Binance’s troubles are not as grim as those of its closest rivals that have been in the same hot seat, at least not yet. However, Teng is tasked with the responsibility of turning the tide and retaining the legacy of one of the world’s largest crypto empires. The company’s reputation has been suffering damage ever since coming under fire not only in the U.S. but in order in key markets. 

Richard Teng will be looking to restore the trading volumes lost amidst the drama and maintain its stronghold on the market. Binance’s native token, BNB, dipped 15% after Zhao’s resignation came to light. Further suggesting trust depletion, investors cumulatively withdrew $1.6 billion from the exchange. 

What’s more, several top Binance execs have since abandoned ship in response to the DoJ’s investigations into the company, some particularly uninspired by Zhao’s handling of the probe. 

General Counsel Han Ng, Chief Strategy Officer Patrick Hillmann, Senior Vice President for Compliance Steven Christie, Global Vice President of Marketing and Communications Steve Milton, and Senior Director of Investigations Matthew Price, all resigned from their respective positions when the crackdown became imminent earlier in the year. 

Teng will have to position Binance well enough to onboard strategic talent that would enable the platform to safely navigate the legal tempest. Given the firm’s state of repute, making the right appointments won’t be a walk in the park. 

Besides filling vacant positions, Teng will be responsible for implementing a long list of tough conditions U.S. authorities have included in the plea. Failure to comply would attract another fine of $150 million. Meanwhile, the business remains under threat of a lawsuit by the Securities and Exchange Commission (SEC) of the country. 

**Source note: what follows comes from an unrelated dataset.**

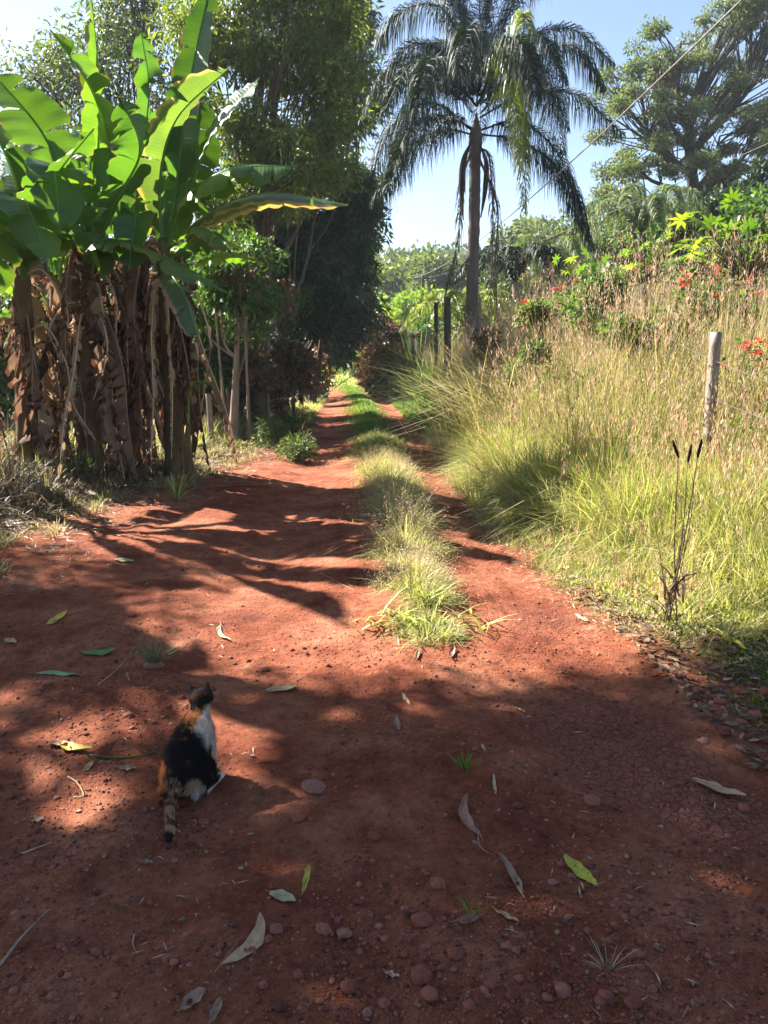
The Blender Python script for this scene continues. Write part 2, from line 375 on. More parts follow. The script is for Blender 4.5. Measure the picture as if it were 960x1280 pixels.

A lawsuit has been filed by the U.S. Commodity Futures Trading Commission (CFTC). From what’s evident historically, this could impact the business in the long term. Should it turn out a win for the CFTC, Binance would pay hundreds of millions more in fines and possibly lose registration privileges in the U.S., a market that brings in 16% of its derivatives revenues. 

Changpeng Zhao, known in the industry as CZ, prioritized making customers happy for most of his time at Binance. As CZ’s successor, Teng will have to double down on this legacy while growing the business and sidestepping escalation on the legal front. 

The cryptocurrency industry has been hit with back-to-back controversy in recent times. The collapse of FTX, Sam Bank-Fried’s prison sentence, the Terra/Luna meltdown, and court-trailing for key figures like Do-Kwon and [even] Zhao, have brought the space some bad rep. 

Teng would go on to play a significant role in not just rescuing Binance from self-inflicted issues but also kickstarting what could be referred to as the crypto industry’s correction phase compliance-wise. 

Hirander Misra, CEO of London-based market infrastructure company, GMEX, told Bloomberg that Teng is “swimming against the tide,” as “a culture of regulatory compliance is very hard to instil in an organization that has evolved in an industry with a lack of regulations.” 

Experts reckon, however, that the regulatory actions of late are unlikely to batter the crypto market, pointing to assets outside the Binance bubble that have remained stable in value throughout the legal holocaust.